About Snowflake Education (old)

Snowflake Education provides everything you need to plan and deliver a course module in sustainable development.

Our mission

The mission of Snowflake Education is to provide the teaching materials and tools needed for efficiently planning and executing education for sustainable development.

History

 

Snowflake Education was founded by university lecturer Dr. Jon-Erik Dahlin. While at the Royal Institute of Technology in Stockholm, Sweden, Dr. Dahlin initiated, prepared and delivered a course module on Sustainable Development. The module was subsequently integrated into several Engineering Programmes at the Institute and currently runs for between 600 and 800 students each year.

Dr. Dahlin integrated a number of innovative teaching techniques in the module: debate lectures, board games and computerised exams, which have been both very popular among students and shown to generate high quality learning. The interest to integrate Sustainable Development into university subject courses has increased – for good reason – and the demand for Dr. Dahlin’s services as a course leader eventually passed what he could possibly deliver.

This lead to the idea to summarise all the important elements of the course module on an online platform that any lecturer could use. Typically, Dr. Dahlin’s course module is integrated into a subject course to introduce the concept of sustainable development and for integrating a sustainability perspective on the material in the course. With the online learning platform, it is easy to integrate such an introduction and a sustainability perspective in any course.

Values

We believe that a sustainable development is achievable and that a prosperous future is both possible and within our reach. However, it will not be obtained automatically and huge efforts are needed in order to secure functioning ecosystems, continuous economic development and general welfare for all people.

‘Sustainable Development’ can be understood as the attempt to continue to develop technological, political and social innovations that bring a better life to more people, but in a sustainable way that does not undermine the productivity of natural and social systems. The United Nations defines Sustainable Development as a “development that meets the needs of the present without compromising the ability of future generations to meet their own needs”. However, it should be emphasised that there is no universally accepted definition of the term. Rather, there exists a range of definitions, with variations in details depending on ideological values (Heinberg & Lerch, 2010). As an academic subject, Sustainable Development is indeed a subject of values where opinions matter. Differences in opposing standpoints relating to sustainability issues can be tracked to differences between basic paradigms of thought, relating to ethics and moral philosophy.

Another aspect that makes sustainability a difficult subject to learn and to understand is the fact that sustainability issues are often intrinsically complex. In complex systems, a rich flora of interconnected units or agents that affect each other by various parameter flows, can lead to increasing or dampening feedback loops. Properties of system dynamics, such as conflicting time scales, may lead to overexploitation of natural resources and eventual system collapses.

It is our strong belief that Education for Sustainable Development means including key sustainable development issues into the learning experience such as climate change, disaster risk reduction, biodiversity, poverty reduction, and sustainable consumption. It also requires participatory learning methods that motivate and empower learners to change their behaviour and take action for a sustainable development. Education for sustainable development should consequently promote competencies like critical thinking, imagining future scenarios and making decisions in a collaborative way.
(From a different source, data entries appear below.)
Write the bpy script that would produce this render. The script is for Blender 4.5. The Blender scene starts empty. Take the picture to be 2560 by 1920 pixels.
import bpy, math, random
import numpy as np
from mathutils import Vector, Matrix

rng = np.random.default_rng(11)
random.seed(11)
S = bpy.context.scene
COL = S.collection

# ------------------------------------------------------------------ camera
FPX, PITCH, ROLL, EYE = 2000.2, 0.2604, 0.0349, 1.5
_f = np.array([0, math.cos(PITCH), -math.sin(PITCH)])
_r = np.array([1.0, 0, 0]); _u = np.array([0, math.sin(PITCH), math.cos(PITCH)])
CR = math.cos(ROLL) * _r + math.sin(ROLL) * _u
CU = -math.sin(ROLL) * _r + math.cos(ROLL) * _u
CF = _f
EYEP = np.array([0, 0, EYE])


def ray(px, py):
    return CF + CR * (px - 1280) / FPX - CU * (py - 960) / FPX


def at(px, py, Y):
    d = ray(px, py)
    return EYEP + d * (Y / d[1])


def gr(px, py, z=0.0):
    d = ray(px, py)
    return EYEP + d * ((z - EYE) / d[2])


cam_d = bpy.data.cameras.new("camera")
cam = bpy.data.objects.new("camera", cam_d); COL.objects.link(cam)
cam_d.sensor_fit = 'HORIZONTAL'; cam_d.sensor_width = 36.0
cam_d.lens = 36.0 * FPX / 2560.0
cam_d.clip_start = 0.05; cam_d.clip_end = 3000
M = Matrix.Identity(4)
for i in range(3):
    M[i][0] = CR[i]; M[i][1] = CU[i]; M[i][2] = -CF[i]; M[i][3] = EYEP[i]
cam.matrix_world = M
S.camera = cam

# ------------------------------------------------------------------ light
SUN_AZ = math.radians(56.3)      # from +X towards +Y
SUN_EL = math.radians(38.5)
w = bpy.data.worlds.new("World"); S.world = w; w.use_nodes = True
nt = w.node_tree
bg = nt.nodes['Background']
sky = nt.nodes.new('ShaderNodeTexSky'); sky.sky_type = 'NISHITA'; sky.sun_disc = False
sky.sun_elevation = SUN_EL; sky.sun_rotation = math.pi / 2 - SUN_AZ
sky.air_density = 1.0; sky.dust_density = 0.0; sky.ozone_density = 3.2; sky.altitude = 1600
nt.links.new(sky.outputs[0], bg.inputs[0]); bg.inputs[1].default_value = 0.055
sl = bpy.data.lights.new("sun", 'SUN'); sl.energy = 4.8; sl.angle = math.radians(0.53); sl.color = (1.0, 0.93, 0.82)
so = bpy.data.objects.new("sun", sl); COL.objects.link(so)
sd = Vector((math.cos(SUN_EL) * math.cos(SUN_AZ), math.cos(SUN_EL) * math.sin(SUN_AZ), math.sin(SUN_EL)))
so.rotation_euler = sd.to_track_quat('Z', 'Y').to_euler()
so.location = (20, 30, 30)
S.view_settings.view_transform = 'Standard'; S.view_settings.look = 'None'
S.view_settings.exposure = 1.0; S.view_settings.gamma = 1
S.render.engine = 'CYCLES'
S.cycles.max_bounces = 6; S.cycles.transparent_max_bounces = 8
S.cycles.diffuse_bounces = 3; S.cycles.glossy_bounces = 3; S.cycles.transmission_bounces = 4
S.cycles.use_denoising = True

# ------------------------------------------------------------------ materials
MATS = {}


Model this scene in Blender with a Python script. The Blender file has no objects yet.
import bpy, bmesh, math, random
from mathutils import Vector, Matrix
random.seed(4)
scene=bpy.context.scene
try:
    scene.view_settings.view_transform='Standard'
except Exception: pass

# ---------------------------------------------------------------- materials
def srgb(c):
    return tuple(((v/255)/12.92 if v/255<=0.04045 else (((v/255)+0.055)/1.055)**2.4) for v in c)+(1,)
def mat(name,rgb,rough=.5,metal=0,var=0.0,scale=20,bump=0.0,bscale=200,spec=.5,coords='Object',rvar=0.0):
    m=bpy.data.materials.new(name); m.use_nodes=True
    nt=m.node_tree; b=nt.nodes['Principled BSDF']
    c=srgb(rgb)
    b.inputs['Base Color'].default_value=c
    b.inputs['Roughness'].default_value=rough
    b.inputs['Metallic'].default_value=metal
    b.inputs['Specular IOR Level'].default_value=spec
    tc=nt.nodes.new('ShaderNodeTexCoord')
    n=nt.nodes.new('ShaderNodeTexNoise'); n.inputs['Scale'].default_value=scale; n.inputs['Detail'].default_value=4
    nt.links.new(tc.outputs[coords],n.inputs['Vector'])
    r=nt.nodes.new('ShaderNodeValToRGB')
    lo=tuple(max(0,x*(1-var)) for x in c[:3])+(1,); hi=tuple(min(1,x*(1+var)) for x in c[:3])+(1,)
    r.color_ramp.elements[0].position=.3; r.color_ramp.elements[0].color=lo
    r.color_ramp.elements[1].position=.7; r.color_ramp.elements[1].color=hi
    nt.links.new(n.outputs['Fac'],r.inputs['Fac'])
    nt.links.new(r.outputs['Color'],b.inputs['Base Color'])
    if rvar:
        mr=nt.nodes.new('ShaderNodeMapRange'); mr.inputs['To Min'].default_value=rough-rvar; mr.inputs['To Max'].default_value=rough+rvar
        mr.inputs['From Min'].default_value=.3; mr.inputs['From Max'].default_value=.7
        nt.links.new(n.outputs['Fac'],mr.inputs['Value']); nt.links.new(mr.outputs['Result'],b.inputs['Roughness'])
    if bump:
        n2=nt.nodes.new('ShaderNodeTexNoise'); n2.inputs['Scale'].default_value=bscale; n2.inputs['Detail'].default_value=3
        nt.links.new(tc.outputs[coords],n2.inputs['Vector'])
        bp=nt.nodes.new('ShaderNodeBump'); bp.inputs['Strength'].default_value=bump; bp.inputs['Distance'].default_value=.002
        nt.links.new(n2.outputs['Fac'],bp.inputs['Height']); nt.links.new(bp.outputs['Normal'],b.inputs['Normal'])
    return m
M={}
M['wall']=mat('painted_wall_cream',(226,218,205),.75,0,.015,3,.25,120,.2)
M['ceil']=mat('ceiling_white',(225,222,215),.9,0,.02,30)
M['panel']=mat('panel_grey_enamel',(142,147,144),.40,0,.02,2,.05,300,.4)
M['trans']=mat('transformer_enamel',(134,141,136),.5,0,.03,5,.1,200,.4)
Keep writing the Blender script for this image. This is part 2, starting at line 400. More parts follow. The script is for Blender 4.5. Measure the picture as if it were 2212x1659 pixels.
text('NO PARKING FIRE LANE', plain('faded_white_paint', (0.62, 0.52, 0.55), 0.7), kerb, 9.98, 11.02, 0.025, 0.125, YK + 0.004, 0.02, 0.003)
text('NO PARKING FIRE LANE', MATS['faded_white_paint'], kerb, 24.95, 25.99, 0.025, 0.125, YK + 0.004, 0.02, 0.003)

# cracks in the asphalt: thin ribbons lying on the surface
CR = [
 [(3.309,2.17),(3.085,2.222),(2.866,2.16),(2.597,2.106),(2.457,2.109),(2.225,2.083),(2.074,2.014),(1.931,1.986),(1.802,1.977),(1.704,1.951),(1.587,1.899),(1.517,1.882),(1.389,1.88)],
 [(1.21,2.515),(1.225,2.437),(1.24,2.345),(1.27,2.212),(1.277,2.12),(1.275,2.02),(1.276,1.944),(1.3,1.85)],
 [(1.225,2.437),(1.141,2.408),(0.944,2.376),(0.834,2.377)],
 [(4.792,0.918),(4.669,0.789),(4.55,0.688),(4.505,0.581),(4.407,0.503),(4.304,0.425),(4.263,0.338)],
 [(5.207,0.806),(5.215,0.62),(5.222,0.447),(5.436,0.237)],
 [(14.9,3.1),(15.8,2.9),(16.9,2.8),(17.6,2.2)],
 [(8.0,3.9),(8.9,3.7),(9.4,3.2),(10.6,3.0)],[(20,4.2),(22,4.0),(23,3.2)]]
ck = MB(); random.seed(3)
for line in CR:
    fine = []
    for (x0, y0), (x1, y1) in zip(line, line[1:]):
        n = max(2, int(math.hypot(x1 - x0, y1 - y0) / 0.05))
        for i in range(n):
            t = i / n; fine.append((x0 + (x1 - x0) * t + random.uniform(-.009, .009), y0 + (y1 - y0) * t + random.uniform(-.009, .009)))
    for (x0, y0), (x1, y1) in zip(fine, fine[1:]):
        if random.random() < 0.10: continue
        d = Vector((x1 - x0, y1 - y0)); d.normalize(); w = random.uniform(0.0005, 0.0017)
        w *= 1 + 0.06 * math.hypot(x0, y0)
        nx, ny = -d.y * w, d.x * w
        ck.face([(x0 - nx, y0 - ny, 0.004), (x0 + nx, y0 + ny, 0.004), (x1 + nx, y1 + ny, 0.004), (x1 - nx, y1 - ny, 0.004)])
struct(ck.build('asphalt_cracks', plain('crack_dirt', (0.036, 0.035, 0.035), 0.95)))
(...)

Integrating sustainability into subject courses may bring many difficult challenges. Many teachers realise the importance of integrating discussions on sustainability into their course, but feel uncertain exactly how to go about doing that. Therefore, we have developed a range of products that enables teachers to easily integrate a sustainability subsection into their subject courses. This includes several educational games and an online learning platform that includes a set of different classroom and off-classroom.

We believe that teaching sustainable development as a natural and integrated part of any course should be easy and straightforward!